I lean into the bathroom mirror and balance cautiously on my elbow. Squinting a little, I shakily draw the bright red lipstick onto my lips, trying to fill in what I left on my wineglass. “Oh my god,” I hear a shriek beside me. A girl has stumbled out of a toilet cubicle and bounded up beside me at the sink. “WHAT is that COLOUR!” With a shiver of misplaced pride I roll my lips together to smudge the colour in and show her the tube. “MAC Russian Red,” she reads off the tube before handing it back to me with a grin. “I’m going to buy it tomorrow.”

There is no feeling like the transfer of some decent beauty knowledge. In an oversaturated market where everyone is trying to sell you something, information is currency, and a good recommendation is a valuable thing. Beauty products, a huge, sprawling, booming industry that influences the lives of so many women, are sold to us through a combination of clever marketing, cunning and strategy. Mascara ads feature supermodels wearing fake eyelashes. Expensive perfumes can be but an ingredient away from much, much cheaper ones. And beauty editors at mainstream magazines are often going to have to favour the brand who paid for ad pages over the brand that actually works best.

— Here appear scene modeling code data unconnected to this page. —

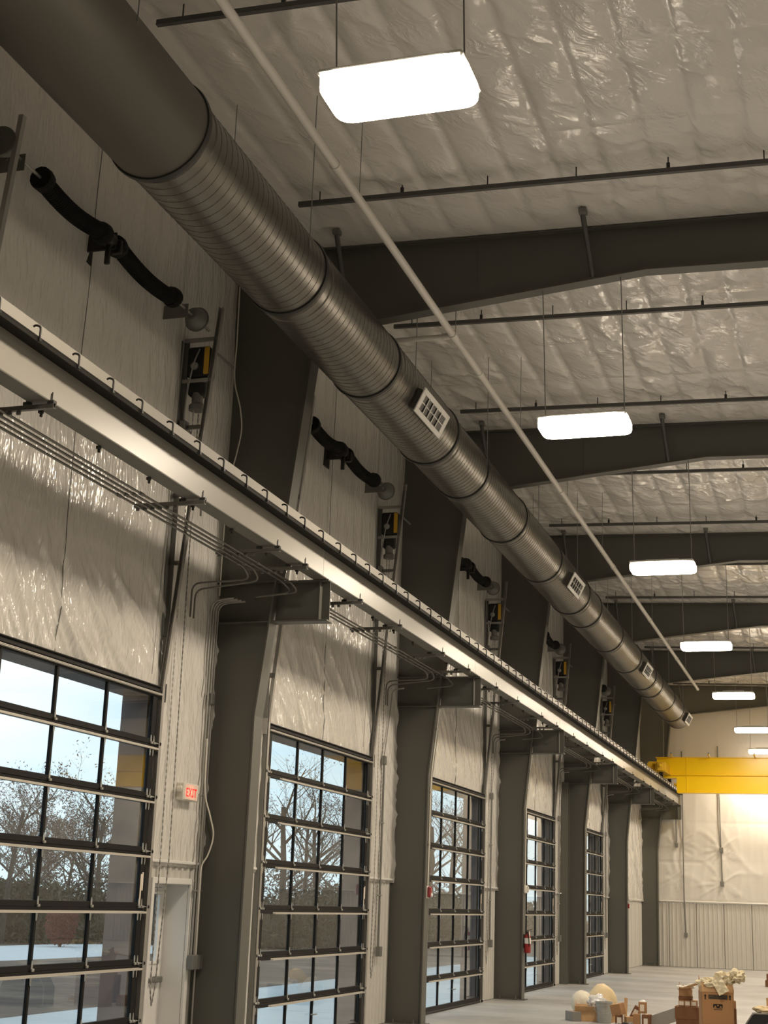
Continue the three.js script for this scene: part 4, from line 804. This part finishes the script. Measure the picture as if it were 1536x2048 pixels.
{
  const face = canvasTex(256, 128, (c, w, h) => { c.fillStyle = '#efd9c8'; c.fillRect(0, 0, w, h); c.fillStyle = '#f0413a'; c.font = 'bold 104px sans-serif'; c.textAlign = 'center'; c.textBaseline = 'middle'; c.fillText('EXIT', w / 2, h / 2 + 5, w - 18); });
  const glow = canvasTex(256, 128, (c, w, h) => { c.fillStyle = '#20100c'; c.fillRect(0, 0, w, h); c.fillStyle = '#ff2a20'; c.font = 'bold 104px sans-serif'; c.textAlign = 'center'; c.textBaseline = 'middle'; c.fillText('EXIT', w / 2, h / 2 + 5, w - 18); });
  const t = thing('exit_sign', 'white sign reading EXIT in red letters on the wall above the pass door', 'sign', [0.10, 3.20, -16.28]);
  part('housing', box(-0.06, 0.05, -0.105, 0.105, -0.205, 0.205, 0.012), M.plasticWhite, t);
  const g = new THREE.PlaneGeometry(0.36, 0.18); g.rotateY(Math.PI / 2); g.translate(0.0515, 0, 0);
  const f = new THREE.Mesh(g, std({ map: face, emissiveMap: glow, emissive: lin(1, 1, 1), emissiveIntensity: 0.3, roughness: 0.4 })); f.name = 'face'; f.castShadow = f.receiveShadow = true; t.add(f); f.userData.label = 'red EXIT lettering';
  const l = new THREE.PointLight(lin(1, 0.15, 0.1), 0.02); l.position.set(0.09, 0, 0); l.name = 'sign_light'; t.add(l);
  part('lamp_head', move(turned([[0, -0.03], [0.03, -0.03], [0.042, 0.02], [0.036, 0.03], [0, 0.028]], 16, 'x'), [0.02, 0.02, 0.27], [0, 0.5, 0]), M.plasticWhite, t);
  part('lamp_arm', box(-0.02, 0.01, 0.0, 0.03, 0.20, 0.27, 0.004), M.plasticWhite, t);
  part('canopy', box(-0.085, -0.06, -0.06, 0.06, -0.06, 0.06, 0.006), M.plasticWhite, t);
}

// ---------------------------------------------------------------- cartons, bucket, packing and tools on the floor
function carton(name, label, w, h, d, at, turn, mat, o = {}) {   // origin at the base centre; front faces +z
  const t = thing(name, label, 'box', at, turn, o.group);
  if (o.tilt) t.rotation.set(o.tilt[0], turn, o.tilt[1], 'YXZ');
  const k = 0.006;
  if (o.open) {
    part('body', [box(-w / 2, w / 2, 0, k, -d / 2, d / 2), box(-w / 2, -w / 2 + k, 0, h, -d / 2, d / 2, 0.002), box(w / 2 - k, w / 2, 0, h, -d / 2, d / 2, 0.002), box(-w / 2, w / 2, 0, h, d / 2 - k, d / 2, 0.002), box(-w / 2, w / 2, 0, h, -d / 2, -d / 2 + k, 0.002)], mat, t);
    const fl = (L, ww, at2, r) => part('flap', move(box(-ww / 2, ww / 2, 0, L, -k / 2, k / 2, 0.002), at2, r), o.flapMat ?? mat, t);
    const L = o.flap ?? d / 2, a = o.angles ?? [-0.6, 0.7, 0.8, -0.8];
    fl(L, w - 0.01, [0, h, d / 2 - k / 2], [a[0], 0, 0]); fl(L, w - 0.01, [0, h, -d / 2 + k / 2], [-a[1], 0, 0]);
    fl(L, d - 0.01, [-w / 2 + k / 2, h, 0], [a[2], -Math.PI / 2, 0]); fl(L, d - 0.01, [w / 2 - k / 2, h, 0], [-a[3], -Math.PI / 2, 0]);
  } else {
    part('body', box(-w / 2, w / 2, 0, h, -d / 2, d / 2, 0.005), mat, t);
    part('seam_tape', box(-0.022, 0.022, h - 0.001, h + 0.001, -d / 2, d / 2), M.cardPale, t);
  }
  if (o.sticker) { const [sw, sh, sx, sy] = o.sticker; part('sticker', box(sx - sw / 2, sx + sw / 2, sy - sh / 2, sy + sh / 2, d / 2 - 0.001, d / 2 + 0.0015), M.paperTag, t, 'white paper sticker'); }
  return t;
}
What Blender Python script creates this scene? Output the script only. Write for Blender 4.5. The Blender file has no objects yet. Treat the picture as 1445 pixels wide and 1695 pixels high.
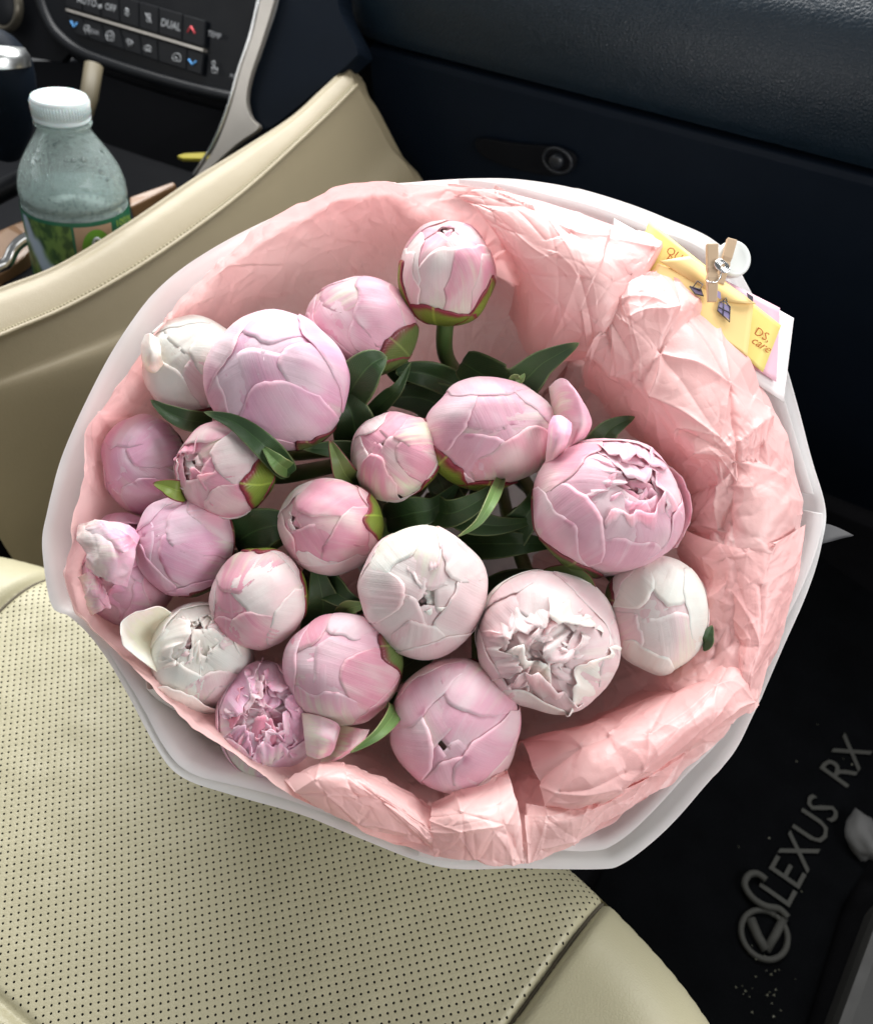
import bpy, math, random
import numpy as np
from mathutils import Vector
from mathutils.bvhtree import BVHTree

K = 0.65                     # working unit -> metres
# ---------------------------------------------------------------- camera
sc = bpy.context.scene
PITCH = math.radians(50); FPX = 1468.0; CX, CY = 722.5, 847.5
CAM = np.array([0.0, 0.0, 0.6])
FW = np.array([0.0, math.cos(PITCH), -math.sin(PITCH)])
UP = np.array([0.0, math.sin(PITCH), math.cos(PITCH)])
RT = np.array([1.0, 0.0, 0.0])
cd = bpy.data.cameras.new('camera'); cam = bpy.data.objects.new('camera', cd)
sc.collection.objects.link(cam); sc.camera = cam
cam.location = CAM*K; cam.rotation_euler = (math.pi/2-PITCH, 0, 0)
cd.sensor_fit = 'VERTICAL'; cd.sensor_height = 36; cd.lens = FPX/1695*36
cd.clip_start = 0.01; cd.clip_end = 50
cd.dof.use_dof = True; cd.dof.focus_distance = 0.50*K; cd.dof.aperture_fstop = 15

# ---------------------------------------------------------------- light
w = bpy.data.worlds.new("World"); sc.world = w; w.use_nodes = True
w.node_tree.nodes['Background'].inputs[0].default_value = (0.96, 0.98, 1.0, 1)
w.node_tree.nodes['Background'].inputs[1].default_value = 0.17
sc.view_settings.view_transform = 'Standard'; sc.view_settings.look = 'None'
sc.view_settings.exposure = 0.12

def area(name, loc, target, sx, sy, power, col):
    l = bpy.data.lights.new(name, 'AREA'); l.shape = 'RECTANGLE'; l.size = sx*K; l.size_y = sy*K
    l.energy = power; l.color = col
    o = bpy.data.objects.new(name, l); sc.collection.objects.link(o)
    o.location = Vector(loc)*K
    o.rotation_euler = (Vector(target)-Vector(loc)).to_track_quat('-Z', 'Y').to_euler()
    return o
BQ = (0.0, 0.33, 0.2)
area('windshield_light', (0.10, 1.50, 1.20), BQ, 2.2, 0.9, 32.0, (1.0, 0.995, 0.98))
area('door_window_light', (1.05, -0.25, 0.80), (0.1, 0.2, 0.1), 0.9, 0.5, 5.5, (1.0, 0.995, 0.985))
area('far_window_light', (-1.8, 0.5, 0.95), BQ, 1.2, 0.5, 1.6, (1.0, 0.995, 0.985))
area('rear_window_light', (-0.55, -0.90, 1.05), (-0.2, 0.05, 0), 1.2, 0.5, 1.3, (1.0, 0.99, 0.96))

# ---------------------------------------------------------------- helpers
COL = sc.collection
def ray(px, py): return FW + (px-CX)/FPX*RT - (py-CY)/FPX*UP
def W(px, py, d):
    px = np.asarray(px, float); py = np.asarray(py, float); d = np.asarray(d, float)
    return CAM + d[..., None]*(FW + ((px-CX)/FPX)[..., None]*RT - ((py-CY)/FPX)[..., None]*UP)
def proj(p):
    q = p-CAM; d = q@FW
    return CX+FPX*(q@RT)/d, CY-FPX*(q@UP)/d, d
FWD = np.array([0.53, 0.848, 0.0]); LAT = np.array([0.848, -0.53, 0.0]); ZZ = np.array([0, 0, 1.0])
def CAR(a, b, z):
    a = np.asarray(a, float); b = np.asarray(b, float); z = np.asarray(z, float)
    return a[..., None]*LAT + b[..., None]*FWD + z[..., None]*ZZ
class Plane:
    def __init__(s, p, n): s.p = np.array(p, float); s.n = np.array(n, float)/np.linalg.norm(n)
    def hit(s, px, py):
        r = ray(px, py); t = ((s.p-CAM)@s.n)/(r@s.n); return CAM+t*r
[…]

Of course, once women started talking to each other across the internet, the power started to slip away from glossy magazine editors. Rather than relying on a blend of friends’ recommendations, shop assistants, advertising and beauty editorial for advice, we could begin to do our own research on our own terms before shelling out for a new top-dollar foundation. The user-generated review was about to change the way the beauty industry would work forever.